The article 50 procedure is full of pitfalls. Once triggered, it sets the clock ticking: after two years, Britain is out, if there is no agreement, a situation which would cause maximum disruption and many legal uncertainties. If agreement is reached within the deadline, it needs approval of a qualified majority of the other member states. In practice, 21 of the 27 is the figure to bear in mind. It also needs the consent of a majority in the European Parliament, with British MEPs participating in the vote. If no agreement is reached by the deadline, the two year period can be extended only by unanimous agreement of all member states, a factor that also leaves the UK with a significant negotiating disadvantage.
There is also room for argument about what is covered by the article 50 withdrawal agreement. Article 50 refers to “setting out the arrangements for its withdrawal, taking account of the framework for its future relationship with the Union.” In other words, it does not itself settle the future relationship. But “taking account” of it implies some measure of agreement as to what that will be: An EEA type participation in the single market? Continued participation in other aspects of the EU? A complete break?
Agreeing in principle to a particular type of relationship will still leave much to be settled afterwards. Negotiations will be sequenced, not parallel, as some in Britain seem to think. The article 50 “divorce” could set target dates for the necessary agreements, and specify that, until then, the status quo applies. But this itself raises questions about that status quo, including what happens to budgetary contributions, voting rights, and court jurisdiction over disputes during the interim period. There will be considerable uncertainty for years to come until the details of the final arrangements are thrashed out. There will in all likelihood be a need for several different agreements, as different fields require different legal bases under the EU treaties. Some of those legal bases require unanimous approval of any agreement by all the EU member states, meaning that Britain’s preferences can be blocked by a single country.
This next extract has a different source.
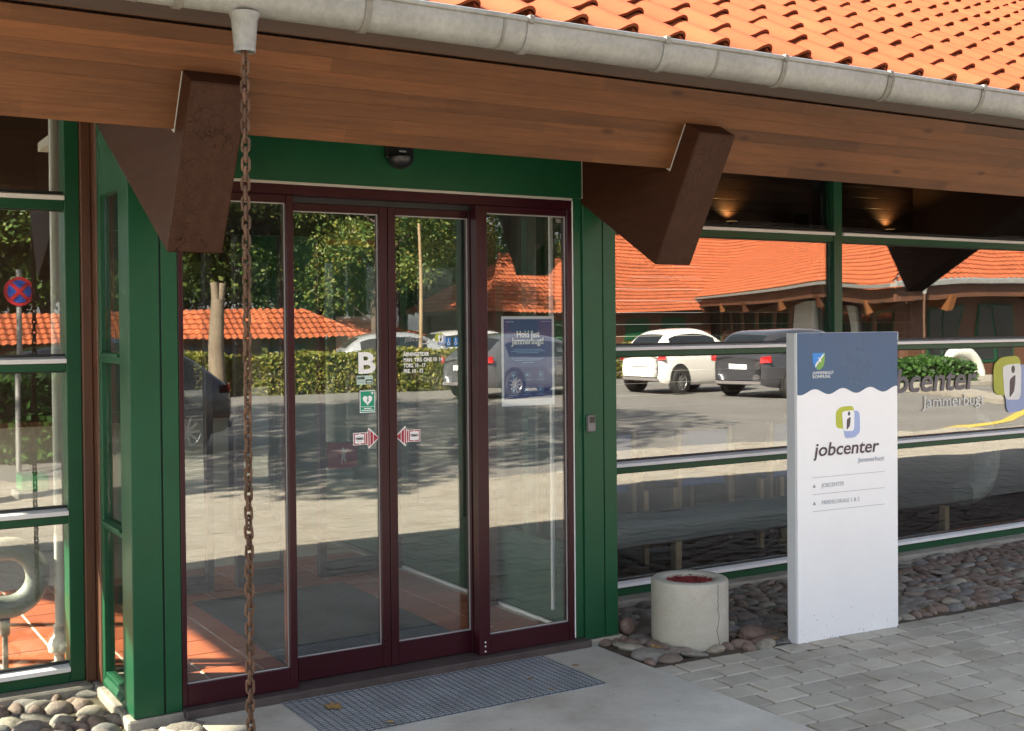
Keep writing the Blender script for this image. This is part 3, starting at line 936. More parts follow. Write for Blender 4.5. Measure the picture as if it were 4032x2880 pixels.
for r in range(2):
    for c in range(3):
        cx, cz = 3.095 + .08 * c, 1.372 - .075 * r
        pts = [(cx + .016 * math.cos(2 * math.pi * k / 14), cz + .016 * math.sin(2 * math.pi * k / 14)) for k in range(14)]
        m = MB().tube([(x, yp - .002, z) for x, z in pts] + [(pts[0][0], yp - .002, pts[0][1])], .0011, 5)
        m.build('icon', PALEBL, ps)
        poly('icon', [(cx - .008, cz - .006), (cx + .008, cz - .006), (cx + .008, cz + .002), (cx, cz + .009), (cx - .008, cz + .002)], yp - .0015, PALEBL, ps)
        b_('print_line', PALEBL, ps, cx - .026, cx + .026, cz - .026, cz - .0235, yp - .0015)
b_('print_line', PALETXT, ps, 3.05, 3.10, 1.636, 1.639, yp - .0015); b_('print_line', PALETXT, ps, 3.26, 3.315, 1.638, 1.640, yp - .0015)
b_('print_line', PALETXT, ps, 3.05, 3.09, 1.262, 1.264, yp - .0015); b_('print_line', PALETXT, ps, 3.28, 3.315, 1.264, 1.266, yp - .0015)

# door mat grating in the slab
gr = thing('foot_grating', 'galvanised steel foot grating set in the entrance slab', 'grating', (2.52, -.33, -.024))
gx0, gx1, gy0, gy1 = 1.838, 3.185, -.60, -.065
fm = MB().box(gx0 - .006, gx1 + .006, gy0 - .006, gy0, -.024, -.0205).box(gx0 - .006, gx1 + .006, gy1, gy1 + .006, -.024, -.0205).box(gx0 - .006, gx0, gy0, gy1, -.024, -.0205).box(gx1, gx1 + .006, gy0, gy1, -.024, -.0205)
fm.build('frame', STEEL, gr)
m = MB()
n = 41
for k in range(n + 1):
    x = gx0 + (gx1 - gx0) * k / n
    m.box(x - .0018, x + .0018, gy0, gy1, -.0238, -.0192)
m.build('bearing_bars', BARSHADE, gr, kind='stuff')
m = MB()
n = 23
for k in range(1, n):
    y = gy0 + (gy1 - gy0) * k / n
    m.box(gx0, gx1, y - .0062, y + .0062, -.0237, -.0207)
m.build('cross_bars', STEEL, gr, kind='stuff')
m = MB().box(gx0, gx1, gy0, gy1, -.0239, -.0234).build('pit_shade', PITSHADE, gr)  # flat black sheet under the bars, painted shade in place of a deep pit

# ================================================================== WINDOW WALLS
YW = .72
def strip(parent, x0, x1, z, y=YW):
    """white aluminium sill strip with a green rail below it; z = underside of the strip"""
    v = [(x0, y - .052, z - .002), (x1, y - .052, z - .002), (x1, y - .052, z + .018), (x0, y - .052, z + .018), (x0, y - .006, z + .028), (x1, y - .006, z + .028), (x1, y - .006, z - .002), (x0, y - .006, z - .002)]
    m = MB().add(v, [(0, 1, 2, 3), (3, 2, 5, 4), (4, 5, 6, 7), (7, 6, 1, 0), (0, 3, 4, 7), (1, 6, 5, 2)])
    return m.build('sill_strip', ALU, parent, bev=.0015)
LEV = [(.057, .03), (.773, .733), (1.467, 1.428), (2.209, 2.163)]
def glazing(parent, x0, x1, glass, bottom_rail=True):
    tops = [LEV[1][1], LEV[2][1], LEV[3][1], 2.70]
    for i, (zs, zr) in enumerate(LEV):
        strip(parent, x0, x1, zs)
        box('rail', GREEN, parent, x0, x1, YW - .034, YW + .05, zr + (0 if i else -.028), zs - .0025, .0025)
        box('gasket', GASKET, parent, x0, x1, YW - .012, YW + .01, zs + .0285, zs + .040, .0)
        za, zb = zs + .0405, tops[i]
        g = box('pane', glass, parent, x0, x1, YW - .003, YW + .003, za, zb - .001, 0)
        # tiny lean of each pane: no two panes of a window sit in one plane
        g.rotation_euler = (random.gauss(0, .0012), 0, random.gauss(0, .0012))
        box('gasket', GASKET, parent, x0, x1, YW - .010, YW + .012, zb - .006, zb, 0)
ww = thing('window_wall', 'long green window wall with white sill strips right of the entrance', 'window', (6.5, YW, 0))
def mull(parent, x0, x1, z0=.005, z1=2.75, y0=YW - .04): return box('mullion', GREEN, parent, x0, x1, y0, YW + .07, z0, z1, .003)
mull(ww, 3.706, 3.78)
glazing(ww, 3.7805, 6.0295, GLASS_OLD)
mull(ww, 6.03, 6.108)
box('post_inside', BLACK, ww, 5.965, 6.0, YW + .02, YW + .10, 0, 2.75, .002)
glazing(ww, 6.1085, 8.40, GLASS_OLD)
mull(ww, 8.4005, 8.48)
glazing(ww, 8.4805, 10.8, GLASS_OLD)
mull(ww, 10.8005, 10.88)
pl = box('plinth', PLINTH, None, 3.736, 12, .575, .9, -.16, .0015, .01)
tag(pl, 'low concrete plinth under the right window wall', 'plinth')
lw = thing('window_wall', 'green window wall with white sill strips at the far left', 'window', (0, YW, 0))
mull(lw, 1.1, 1.1655)
glazing(lw, -.9, 1.0995, GLASS)
mull(lw, -1.0, -.9005)
glazing(lw, -2.38, -1.0005, GLASS)
pl = box('plinth', PLINTH, None, -2.4, 1.189, .60, .9, -.2, -.0005, .01)
tag(pl, 'low concrete plinth under the far left window wall', 'plinth')
bp_ = thing('corner_post', 'dark brown timber corner post left of the green entrance', 'post', (1.19, .69, 0))
box('face', POSTWOOD, bp_, 1.166, 1.212, .655, .78, .0, 2.8, .004)
box('return_board', POSTWOOD, bp_, 1.2125, 1.236, .565, .78, .0, 2.8, .004)
# return wall window on the left flank of the entrance
rw = thing('flank_window', 'narrow green framed window on the left flank of the entrance', 'window', (1.24, .34, 0))
def rbox(nm, mat, y0, y1, z0, z1, x0=1.2165, x1=1.262, bev=.0025): return box(nm, mat, rw, x0, x1, y0, y1, z0, z1, bev)
rbox('stile', GREEN, .121, .175, .0, 2.62, 1.2175)
rbox('stile', GREEN, .515, .563, .0, 2.62, 1.2175)
tops = [.722, 1.468, 2.215, 2.62]
bots = [.075, .765, 1.515, 2.615]
for i in range(4):
    zr0 = 0 if i == 0 else tops[i - 1]
    rbox('rail', GREEN, .1755, .5145, zr0 + .001, bots[i], 1.2205)
    if i < 3:
        if i == 0: MB().prism([(1.207, .18, zr0 + .035), (1.207, .51, zr0 + .035), (1.235, .51, bots[i] - .002), (1.235, .18, bots[i] - .002)], (0, 0, -.012)).build('sill_strip', GREEN, rw)
        else: MB().box(1.206, 1.2204, .18, .514, bots[i] - .018, bots[i] - .002).build('sill_strip', GREEN, rw, bev=.003)
        box('pane', GLASS, rw, 1.238, 1.243, .1755, .5145, bots[i] + .002, tops[i] - .002, 0)
        rbox('bead', ALU, .178, .184, bots[i], tops[i], 1.225, 1.236, .001)
# ring planter
pt = thing('ring_planter', 'round concrete ring planter filled with red chippings', 'planter', (PLC[0], PLC[1], -.05))
m = MB().lathe([(.198, 0), (.200, .01), (.2005, .332), (.197, .342), (.189, .347), (.140, .347), (.133, .342), (.130, .30), (.128, .02)], (PLC[0], PLC[1], -.05), 56)
m.build('ring', RINGCON, pt, smooth=True)
m = MB()
cr = [( -.008 + .004 * math.sin(9 * k) + (.012 if k > 5 else 0) * math.sin(k), .34 - .34 * k / 16) for k in range(17)]
pts = []
for dx, z in cr:
    a = R(-83) + dx * 3.2
    pts.append((PLC[0] + .2003 * math.cos(a), PLC[1] + .2003 * math.sin(a), -.05 + max(.003, z)))
m.tube(pts, .0016, 5).build('crack', flat('crack_dark', (.06, .055, .05), .9), pt)
m = MB()
for k in range(420):
    a, rr = random.uniform(0, 2 * math.pi), .128 * math.sqrt(random.random())
    x, y, s = PLC[0] + rr * math.cos(a), PLC[1] + rr * math.sin(a), random.uniform(.005, .011)
    b = Vector((x, y, .280 + random.uniform(-.006, .008)))
    q = [b + Vector((random.uniform(-s, s), random.uniform(-s, s), random.uniform(-s, s) * .6)) for _ in range(4)]
    m.add(q, [(0, 1, 2), (0, 3, 1), (1, 3, 2), (2, 3, 0)])
m.build('red_chippings', REDFILL, pt, kind='stuff')
MB().lathe([(.13, .274), (0, .278)], (PLC[0], PLC[1], 0), 20).build('filling', REDFILL, pt)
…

The article 50 agreement should also settle the date of departure. A few, on both sides of the debate, want it as soon as possible. Others, in the interests of the departure being reasonably smooth, argue for as late as 2025. An intermediate possibility is 2020, which is the end of the current multiannual budget of the EU. Any date after June 2019 implies Britain will have to elect new MEPs that year, possibly just for a few months or a couple of years.
It is unclear whether the article 50 process can be revoked once it is triggered. The treaty is silent on the question. But the balance of legal opinion is that it can be, provided it is before the two-year deadline. It must also be a genuine request, and not a device to re-set the two-year countdown.
Similarly, if an article 50 agreement reached in 2019 sets a date of, say, 2022, for departure, can the UK change its mind between those two dates? There is greater legal uncertainty here, but politically it is likely that a change of mind about leaving would be accepted, whereas change of mind simply on the terms or timetable would not.
This is important in the event of a rethink by the UK. Any referendum on the outcome of the Brexit deal, and any decision to remain, should take place before the date of Britain formally leaving the EU. Afterwards, any desire to remain in the EU would have to be pursued through an application to join afresh, under entirely different procedures and facing the standard expectations of any new member state, including, in principle, acceptance of the euro. Any accession treaty, of course, requires the unanimous consent of every member state.